Et si cette mort est en tous points « scandaleuse », elle est à nos yeux redoublée d’un autre scandale, certes d’une moindre intensité, mais qui dit aussi quelque chose de la frilosité ambiante d’un monde délétère où la violence ordinaire du quotidien est proscrite dans la culture de masses visant à divertir. Ainsi en va-t-il du choix des programmateurs : en effet si certains ont su déceler en cet objet artistique accompli – contenu, scénographie, jeu de l’acteur – l’exacte pépite qu’il est, d’autres hélas plus nombreux semblent d’emblée s’en écarter car pour eux le sujet est frappé illico du sceau de l’inéligibilité, comme si seuls les chamallows acidulés – mais non acides – méritaient d’être distribués au plus grand nombre.

Yves Kafka

*Durant ce mois de mars, trois autres spectacles vont poursuivre cette programmation atypique. What happened to Sam and Bob ? (Dies Irae), 4.48 Psychose (Sarah Kane / Anet Rivalland et Daniel Strugeon) et Je marcherai nu dans le soleil (Vita Nova). Nous y reviendrons ayant d’ores et déjà réservé nos places, curieux de découvrir le poison noir « pour se désaltérer à ces gouffres amers ».

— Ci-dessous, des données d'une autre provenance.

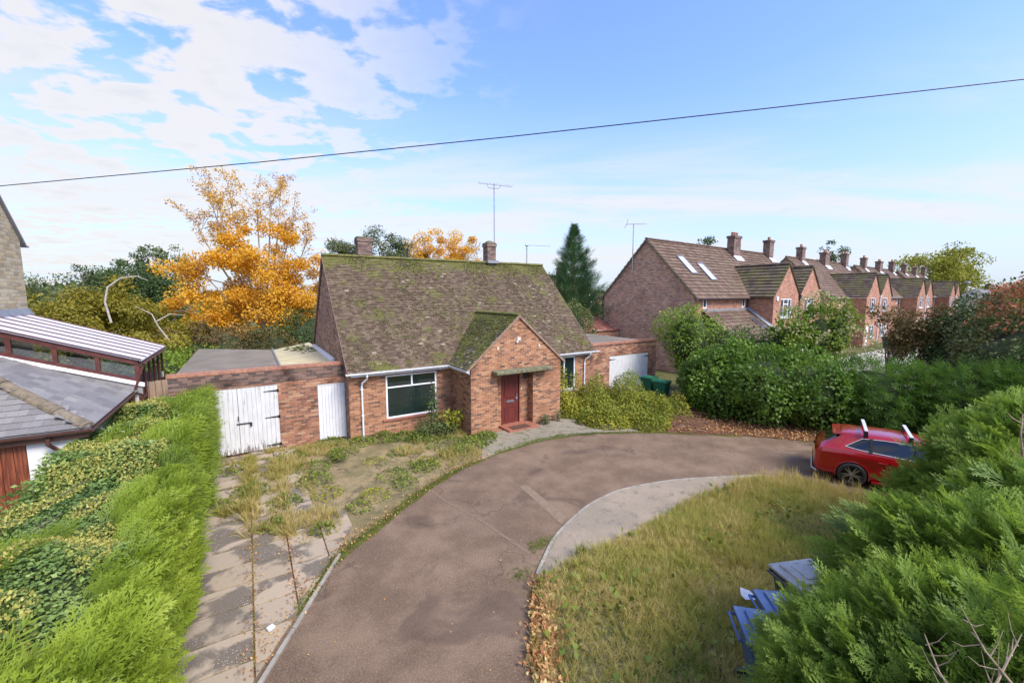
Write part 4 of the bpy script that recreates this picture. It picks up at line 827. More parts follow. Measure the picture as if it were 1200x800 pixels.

« Ce que j’appelle oubli » en tournée le vendredi 9 mars à La Teste de Buch (33), le jeudi 15 mars à Nantheuil (24), le vendredi 23 mars à Pau (64) et le vedredi 6 avril à Talence (33).
« What happened to Sam and Bob ? » Dies Irae, du mercredi 14 au samedi 17 mars ; « 4.48 Psychose » Sarah Kane/ Anet Rivalland-Daniel Strugeon et « Je marcherai nu dans le soleil » Vita Nova du mercredi 28 au samedi 31 mars.